Tips For Leaders Who Lead Teams Of Leaders

People want to follow leaders who know where the hell they’re going.

If the leadership team looks like a contentious disorganized mess, people throughout the organization will quickly lose confidence. When you and a small group of other leaders are entrusted with creating a better future for those you lead, being unified at the top is the surest way of gaining people’s confidence. This, of course, is easier said than done.

Gaining unity among senior leadership teams is, for a number of reasons, more challenging than at other levels in an organization.

First, leaders are used to leading, not teaming. A leader of a division or business unit is used to directing the team leaders who report to her. Even if the leader’s approach is collaborative, she is where the buck stops – the decider in chief of her domain. Shifting from the leader to just another member of the leadership team involves a diminishment of power that can feel unnatural.

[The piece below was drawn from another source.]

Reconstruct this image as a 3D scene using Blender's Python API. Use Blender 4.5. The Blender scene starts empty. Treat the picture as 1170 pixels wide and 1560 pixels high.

Second, the ego stakes are also higher on top level teams. Leadership, consciously or unconsciously, often involves social and/or intellectual dominance. Senior leadership teams often struggle with dysfunctional competitive dynamics as team members try to out-dominate each other. For everyone looking for direction from the leadership team, it can be an ugly sight when they see big egos clashing with big egos.

So what’s a leadership team to do?

The tips that follow stem from Giant Leap’s experience working with senior executive teams:

  • Unify Around Values – Values are natural unifiers. While leadership team members may differ in style and approach, they can find commonality around values. The first place to start is with the organization’s values. If those haven’t been explicitly codified, have the team craft its own set of core values by asking this question: When we are working at our best, what shows up?
  • Be Behavioral Standard-Bearers – Leaders set the behavioral tone for the rest of the organization. If the leadership team members are petty, domineering, or uncooperative with each other, you can bet people in the rest of the organization will behave that way too. Have the leadership team flipchart their answers to these questions: What is the rest of the organization looking for our team to provide? What kind of leadership team do we need to be, to best serve the people in our organization?
  • Set Shared Goals – During leadership team meetings, pay more attention to shared organizational goals than to divisional or business unit goals. Place more emphasis on where the organization is going directionally than how each division is doing operationally.
  • Create Opportunities To Co-Lead – Strategic initiatives are often spawned during senior leadership team meetings. When they are, rather than assigning one person to own or sponsor the initiative, let two or three members act as co-leaders. Doing so will necessitate cross-team collaboration, which can go a long way toward dismantling divisional walls.
  • Formally Schedule Informal Time – Leaders are under constant pressure to perform. Making results happen is always the priority. As such, members on leadership teams don’t often make time for the informal bonding that characterize strong teams. Whoever organizes the senior team meetings should weave occasional get-to-know-you segments into the agenda (it works best at the agenda’s start). Another approach is to task each team member with learning something unique about another member’s outside-of-work self and bringing what they learn back to the entire team. There are plenty of ways to promote informal bonding. Just get creative.

The most successful organizations are led by unified leadership teams.

When everyone else sees leaders who cooperate, collaborate, and team well together, they start to emulate the same behaviors. The benefit to the leadership team itself is just as powerful: enjoyment.

When top team leaders learn to play nice in the sandbox with one another, the team experience becomes more enjoyable. When that happens, the leadership team becomes a safe haven where top team members can support, guide, and encourage each other, becoming leaders helping leaders.